29 June 2015

Wargame Shows Cyber Threat to Iran Deal


By Barbara Opall
June 22, 2015 

TEL AVIV — An international war game played out here on Monday showed how a single cyber attack aimed at discrediting Iran could ultimately derail an impending nuclear deal between the world powers and Tehran.

Conducted at Tel Aviv University against the real-life backdrop of the June 30 deadline set by the P5+1 negotiators, the game's scenario devised by Tel Aviv-based Simulations Laboratory & Strategic War-Games (SIMLAB) started with the online publication of sensitive documents leaked from the US Senate Select Committee on Intelligence.

The leaker, a former contractor with a US intelligence agency, went public upon discovering that several of the documents contained evidence of a new Iranian centrifuge facility that Tehran had attempted to hide from P5+1 negotiators. Another document presented a demand by Iran's spiritual leader to accelerate activity at the site in order to attain a nuclear weapon in six months, while yet another document detailed a significant Russian military deployment in eastern Ukraine.

Despite denunciations by Iran and Russia that the documents were fabricated, according to the scenario, France announced it would withhold its signature on the pending deal and would resist removal of sanctions against Iran. Ukrainian President Petro Poroshenko demanded that the EU and NATO help defend it from the "Russian Czar." And Israeli Prime Minister Benjamin Netanyahu called on US President Barack Obama to immediately walk away from a bad deal with the cheating, nuclear-racing sponsor of international terror.

Meanwhile, in Washington, intelligence agencies were scrambling to authenticate the documents, according to the scenario. US National Security Adviser Susan Rice warned publicly that if, indeed, Tehran had been secretly operating an undeclared facility, that the US would suspend talks and impose additional sanctions.

In the ensuing three hours — each hour representing a full day of intense diplomacy, military posturing and nonstop media coverage on traditional and social networks — experts playing a full spectrum of world actors saw Russia at the brink of war with the West and the nuclear deal with Iran in tatters.

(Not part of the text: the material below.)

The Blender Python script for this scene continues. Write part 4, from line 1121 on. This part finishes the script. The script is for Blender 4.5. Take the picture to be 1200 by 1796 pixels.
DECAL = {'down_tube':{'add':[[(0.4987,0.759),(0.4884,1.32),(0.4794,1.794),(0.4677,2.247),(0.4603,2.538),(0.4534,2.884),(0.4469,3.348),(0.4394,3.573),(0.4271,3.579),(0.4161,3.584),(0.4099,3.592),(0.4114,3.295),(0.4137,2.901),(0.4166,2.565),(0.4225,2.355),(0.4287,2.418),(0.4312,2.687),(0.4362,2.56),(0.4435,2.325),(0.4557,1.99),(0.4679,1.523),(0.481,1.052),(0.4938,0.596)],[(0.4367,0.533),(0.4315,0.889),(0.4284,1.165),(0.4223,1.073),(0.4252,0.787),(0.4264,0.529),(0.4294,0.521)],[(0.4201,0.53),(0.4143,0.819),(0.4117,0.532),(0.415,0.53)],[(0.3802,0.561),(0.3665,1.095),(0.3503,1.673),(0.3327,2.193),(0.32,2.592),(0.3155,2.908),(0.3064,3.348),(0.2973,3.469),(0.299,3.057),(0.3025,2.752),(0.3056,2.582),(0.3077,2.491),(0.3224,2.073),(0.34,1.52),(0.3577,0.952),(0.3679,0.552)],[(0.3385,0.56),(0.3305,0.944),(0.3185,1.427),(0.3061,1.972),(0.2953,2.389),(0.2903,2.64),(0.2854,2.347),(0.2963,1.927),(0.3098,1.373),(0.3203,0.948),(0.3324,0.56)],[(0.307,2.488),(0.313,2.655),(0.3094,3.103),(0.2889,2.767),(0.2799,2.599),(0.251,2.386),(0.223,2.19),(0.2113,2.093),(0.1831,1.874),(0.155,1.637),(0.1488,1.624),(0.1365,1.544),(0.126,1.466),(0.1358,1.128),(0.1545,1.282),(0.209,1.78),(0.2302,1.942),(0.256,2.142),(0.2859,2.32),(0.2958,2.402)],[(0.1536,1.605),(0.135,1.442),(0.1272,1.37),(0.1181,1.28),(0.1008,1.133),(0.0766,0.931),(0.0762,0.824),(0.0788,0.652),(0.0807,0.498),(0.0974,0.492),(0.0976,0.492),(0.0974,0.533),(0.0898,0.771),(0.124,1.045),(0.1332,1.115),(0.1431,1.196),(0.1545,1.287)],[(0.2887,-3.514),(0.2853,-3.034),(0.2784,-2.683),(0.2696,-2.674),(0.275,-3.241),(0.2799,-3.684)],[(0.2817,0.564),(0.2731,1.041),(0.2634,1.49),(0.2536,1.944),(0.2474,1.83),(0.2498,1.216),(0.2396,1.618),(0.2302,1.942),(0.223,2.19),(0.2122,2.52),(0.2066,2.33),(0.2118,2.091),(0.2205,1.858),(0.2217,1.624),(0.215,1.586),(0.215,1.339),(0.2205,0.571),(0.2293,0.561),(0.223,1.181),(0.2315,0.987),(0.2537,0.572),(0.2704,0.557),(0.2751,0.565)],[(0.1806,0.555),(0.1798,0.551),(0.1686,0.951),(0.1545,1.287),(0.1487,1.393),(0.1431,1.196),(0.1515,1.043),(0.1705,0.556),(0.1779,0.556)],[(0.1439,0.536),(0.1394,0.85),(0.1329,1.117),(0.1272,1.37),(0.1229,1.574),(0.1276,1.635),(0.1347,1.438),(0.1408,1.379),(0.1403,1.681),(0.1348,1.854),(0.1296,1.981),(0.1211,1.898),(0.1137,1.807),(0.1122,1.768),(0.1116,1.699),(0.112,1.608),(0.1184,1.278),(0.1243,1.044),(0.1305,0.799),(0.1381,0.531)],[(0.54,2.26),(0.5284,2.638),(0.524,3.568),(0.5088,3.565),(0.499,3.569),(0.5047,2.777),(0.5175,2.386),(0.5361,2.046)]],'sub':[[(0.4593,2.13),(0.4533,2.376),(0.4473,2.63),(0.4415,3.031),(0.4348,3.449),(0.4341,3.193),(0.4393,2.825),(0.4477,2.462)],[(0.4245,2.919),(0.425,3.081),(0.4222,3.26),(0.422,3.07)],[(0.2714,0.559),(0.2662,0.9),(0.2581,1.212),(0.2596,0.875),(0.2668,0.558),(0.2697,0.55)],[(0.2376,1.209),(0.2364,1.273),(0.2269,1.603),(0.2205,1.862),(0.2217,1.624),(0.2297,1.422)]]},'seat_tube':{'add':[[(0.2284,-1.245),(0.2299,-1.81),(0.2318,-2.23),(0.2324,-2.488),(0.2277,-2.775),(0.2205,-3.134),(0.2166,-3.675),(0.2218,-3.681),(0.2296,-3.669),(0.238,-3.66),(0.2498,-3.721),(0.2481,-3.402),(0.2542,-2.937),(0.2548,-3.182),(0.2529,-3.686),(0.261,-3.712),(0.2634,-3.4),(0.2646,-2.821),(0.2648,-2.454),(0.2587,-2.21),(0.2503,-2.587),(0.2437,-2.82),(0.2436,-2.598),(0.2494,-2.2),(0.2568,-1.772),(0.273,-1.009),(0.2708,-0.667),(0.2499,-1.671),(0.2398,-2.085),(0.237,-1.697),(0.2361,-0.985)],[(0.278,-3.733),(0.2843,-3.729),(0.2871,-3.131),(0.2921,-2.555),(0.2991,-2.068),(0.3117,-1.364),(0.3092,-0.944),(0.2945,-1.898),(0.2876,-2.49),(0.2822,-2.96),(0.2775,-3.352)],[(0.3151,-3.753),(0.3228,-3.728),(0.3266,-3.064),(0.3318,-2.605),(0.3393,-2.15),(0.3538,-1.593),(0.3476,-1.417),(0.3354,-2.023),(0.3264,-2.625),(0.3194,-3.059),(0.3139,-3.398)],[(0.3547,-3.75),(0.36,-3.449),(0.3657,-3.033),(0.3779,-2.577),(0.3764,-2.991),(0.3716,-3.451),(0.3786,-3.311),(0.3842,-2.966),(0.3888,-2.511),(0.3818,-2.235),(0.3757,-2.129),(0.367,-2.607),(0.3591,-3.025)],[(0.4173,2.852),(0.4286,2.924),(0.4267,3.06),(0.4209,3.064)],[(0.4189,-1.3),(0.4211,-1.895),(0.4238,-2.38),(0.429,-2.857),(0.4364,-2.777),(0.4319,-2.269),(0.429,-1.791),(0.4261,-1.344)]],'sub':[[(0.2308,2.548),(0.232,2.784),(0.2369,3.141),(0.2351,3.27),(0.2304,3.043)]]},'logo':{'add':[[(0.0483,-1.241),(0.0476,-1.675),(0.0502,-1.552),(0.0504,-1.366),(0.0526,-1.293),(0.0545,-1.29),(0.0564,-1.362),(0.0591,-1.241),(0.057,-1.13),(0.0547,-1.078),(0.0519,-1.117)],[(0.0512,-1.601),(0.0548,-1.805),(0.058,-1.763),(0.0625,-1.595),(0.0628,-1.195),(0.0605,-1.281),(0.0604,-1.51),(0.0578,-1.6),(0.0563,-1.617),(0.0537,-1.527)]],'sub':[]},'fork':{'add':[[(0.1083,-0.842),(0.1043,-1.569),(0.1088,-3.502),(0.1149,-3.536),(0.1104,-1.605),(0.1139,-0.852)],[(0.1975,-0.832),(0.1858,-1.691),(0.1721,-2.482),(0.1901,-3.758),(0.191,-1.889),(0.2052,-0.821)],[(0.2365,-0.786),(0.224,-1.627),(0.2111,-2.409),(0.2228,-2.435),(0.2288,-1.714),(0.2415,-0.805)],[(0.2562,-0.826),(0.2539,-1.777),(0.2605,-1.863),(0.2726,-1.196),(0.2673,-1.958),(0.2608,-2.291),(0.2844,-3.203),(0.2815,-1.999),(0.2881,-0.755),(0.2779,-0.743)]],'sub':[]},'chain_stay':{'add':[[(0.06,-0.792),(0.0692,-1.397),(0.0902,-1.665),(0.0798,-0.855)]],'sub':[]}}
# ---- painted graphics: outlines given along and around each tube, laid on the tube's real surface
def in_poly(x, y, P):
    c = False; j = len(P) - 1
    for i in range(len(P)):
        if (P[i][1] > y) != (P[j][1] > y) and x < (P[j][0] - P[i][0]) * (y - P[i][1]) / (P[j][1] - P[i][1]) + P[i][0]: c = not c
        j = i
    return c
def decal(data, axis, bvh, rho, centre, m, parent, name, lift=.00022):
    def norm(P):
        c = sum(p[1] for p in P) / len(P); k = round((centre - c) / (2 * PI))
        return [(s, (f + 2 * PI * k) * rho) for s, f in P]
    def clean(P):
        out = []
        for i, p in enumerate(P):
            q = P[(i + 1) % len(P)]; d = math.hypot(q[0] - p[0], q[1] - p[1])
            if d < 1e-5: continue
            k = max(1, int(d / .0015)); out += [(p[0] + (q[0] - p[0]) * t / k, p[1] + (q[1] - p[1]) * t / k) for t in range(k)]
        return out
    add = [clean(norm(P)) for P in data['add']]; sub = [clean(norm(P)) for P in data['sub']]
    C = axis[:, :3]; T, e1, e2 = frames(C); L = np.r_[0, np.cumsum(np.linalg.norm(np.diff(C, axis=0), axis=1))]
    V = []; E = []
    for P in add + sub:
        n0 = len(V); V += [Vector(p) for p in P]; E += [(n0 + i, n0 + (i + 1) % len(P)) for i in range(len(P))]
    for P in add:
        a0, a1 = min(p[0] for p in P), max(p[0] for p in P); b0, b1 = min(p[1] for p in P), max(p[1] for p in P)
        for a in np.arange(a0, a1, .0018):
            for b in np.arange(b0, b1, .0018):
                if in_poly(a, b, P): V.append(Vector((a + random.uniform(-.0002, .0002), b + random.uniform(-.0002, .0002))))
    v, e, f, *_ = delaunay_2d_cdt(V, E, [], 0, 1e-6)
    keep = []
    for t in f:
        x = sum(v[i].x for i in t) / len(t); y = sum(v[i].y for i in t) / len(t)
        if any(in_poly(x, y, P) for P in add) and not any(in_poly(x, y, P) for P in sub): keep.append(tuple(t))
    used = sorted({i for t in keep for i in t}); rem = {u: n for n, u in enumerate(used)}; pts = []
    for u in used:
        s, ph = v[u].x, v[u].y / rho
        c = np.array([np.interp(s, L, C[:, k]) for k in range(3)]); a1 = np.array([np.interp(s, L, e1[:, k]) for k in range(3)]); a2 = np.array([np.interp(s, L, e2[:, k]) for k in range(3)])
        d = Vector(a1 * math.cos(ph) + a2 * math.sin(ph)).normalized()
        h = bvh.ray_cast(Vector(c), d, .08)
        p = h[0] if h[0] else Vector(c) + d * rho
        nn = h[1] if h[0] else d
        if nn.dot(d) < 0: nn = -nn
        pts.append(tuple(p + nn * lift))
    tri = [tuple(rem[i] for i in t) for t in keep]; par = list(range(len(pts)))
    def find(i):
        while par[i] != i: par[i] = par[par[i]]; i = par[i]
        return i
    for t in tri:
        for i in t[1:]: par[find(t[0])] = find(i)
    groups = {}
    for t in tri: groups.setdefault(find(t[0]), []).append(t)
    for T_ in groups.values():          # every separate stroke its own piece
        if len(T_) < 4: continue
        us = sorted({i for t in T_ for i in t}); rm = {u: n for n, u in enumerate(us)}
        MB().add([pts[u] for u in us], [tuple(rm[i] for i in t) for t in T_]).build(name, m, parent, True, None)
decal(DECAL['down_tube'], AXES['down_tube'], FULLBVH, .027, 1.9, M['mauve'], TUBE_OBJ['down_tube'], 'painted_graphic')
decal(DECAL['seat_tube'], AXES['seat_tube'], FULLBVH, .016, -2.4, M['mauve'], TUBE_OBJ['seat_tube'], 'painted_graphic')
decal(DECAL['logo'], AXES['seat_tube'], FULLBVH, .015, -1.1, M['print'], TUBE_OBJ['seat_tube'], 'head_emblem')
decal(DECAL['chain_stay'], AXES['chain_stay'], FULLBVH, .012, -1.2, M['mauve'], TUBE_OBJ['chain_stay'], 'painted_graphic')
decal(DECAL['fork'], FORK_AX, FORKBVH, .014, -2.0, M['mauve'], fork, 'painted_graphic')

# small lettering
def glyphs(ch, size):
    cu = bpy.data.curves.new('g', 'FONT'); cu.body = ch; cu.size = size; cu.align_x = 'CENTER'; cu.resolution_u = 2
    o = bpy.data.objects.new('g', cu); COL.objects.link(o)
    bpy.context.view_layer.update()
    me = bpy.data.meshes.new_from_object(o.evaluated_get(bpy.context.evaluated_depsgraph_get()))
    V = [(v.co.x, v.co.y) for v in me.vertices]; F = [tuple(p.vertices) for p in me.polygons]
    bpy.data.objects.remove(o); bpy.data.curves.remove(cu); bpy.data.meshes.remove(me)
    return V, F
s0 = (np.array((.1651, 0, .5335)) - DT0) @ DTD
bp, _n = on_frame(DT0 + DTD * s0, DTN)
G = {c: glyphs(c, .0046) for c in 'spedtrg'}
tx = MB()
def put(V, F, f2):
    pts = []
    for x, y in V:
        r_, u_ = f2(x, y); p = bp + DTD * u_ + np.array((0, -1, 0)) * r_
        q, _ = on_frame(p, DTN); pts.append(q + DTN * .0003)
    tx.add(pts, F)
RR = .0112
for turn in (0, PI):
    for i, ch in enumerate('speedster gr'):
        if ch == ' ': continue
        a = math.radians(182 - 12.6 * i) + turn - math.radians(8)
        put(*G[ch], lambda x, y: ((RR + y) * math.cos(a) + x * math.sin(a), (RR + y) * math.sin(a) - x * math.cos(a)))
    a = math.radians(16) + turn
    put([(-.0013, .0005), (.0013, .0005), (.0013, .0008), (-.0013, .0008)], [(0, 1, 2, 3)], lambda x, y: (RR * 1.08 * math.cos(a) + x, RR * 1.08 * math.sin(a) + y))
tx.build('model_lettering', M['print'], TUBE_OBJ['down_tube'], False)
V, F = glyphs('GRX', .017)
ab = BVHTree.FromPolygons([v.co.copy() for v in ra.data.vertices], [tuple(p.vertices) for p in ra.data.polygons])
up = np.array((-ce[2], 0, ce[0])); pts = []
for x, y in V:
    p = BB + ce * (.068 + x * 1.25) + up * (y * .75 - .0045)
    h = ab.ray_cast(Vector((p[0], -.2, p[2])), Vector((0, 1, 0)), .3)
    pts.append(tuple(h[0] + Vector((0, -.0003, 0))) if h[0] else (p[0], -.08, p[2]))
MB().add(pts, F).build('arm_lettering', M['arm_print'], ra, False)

Ultimately, gamers were able to prevent war with Russia, despite the downing of a Russian military aircraft by a cyber attack traced to Israeli technology. They could not, however, halt the downward spiral of events that finally led to collapse of the P5+1 deal with Iran.

Ultimately, gamers discovered that the leaked documents attesting to Iran's hidden centrifuge facility were fabricated; the US contractor who leaked them was duped, the victim of a high-value cyber attack by a Ukrainian hacker team funded by Qatar.

"We decided to create an interested party that wanted to postpone the nuclear agreement with Iran. So we devised a scheme by Qatar, which hired a Ukrainian hacker team to falsify documents and fool the contractor," Adi Dror, SIMLAB manager, told Defense News.

SIMLAB Director Haim Assa, a senior Israeli strategist and an expert in Game Theory, said Monday's simulation demonstrated that it is still conceivable at this late date for opponents to derail the pending comprehensive nuclear agreement with Iran.

"According to the scenario of the game, Iran didn't agree to inspections of the purported centrifuge facility and this caused a crisis of confidence," Assa said. "In retrospect, it was clear the centrifuge facility didn't exist; the report of its existence was based on false information planted in the course of a cyber attack" for purposes of torpedoing nearly two years of diplomacy.

Assa noted that another major conclusion of today's simulation was the need for an International Cyber Treaty to deal with cyber-based fraud and deception during wartime.

"The purpose of such a treaty is clear: to prevent violent processes as a result of cyber operations... Just as there are international laws of conventional war, there must be a legal basis for laws of cyber war," Assa said.

The war-game launched Israeli Cyber Week and the Fifth Annual International Cyber Security Conference to be held at Tel Aviv University through June 25. Tuesday's conference will feature a policy address by Netanyahu.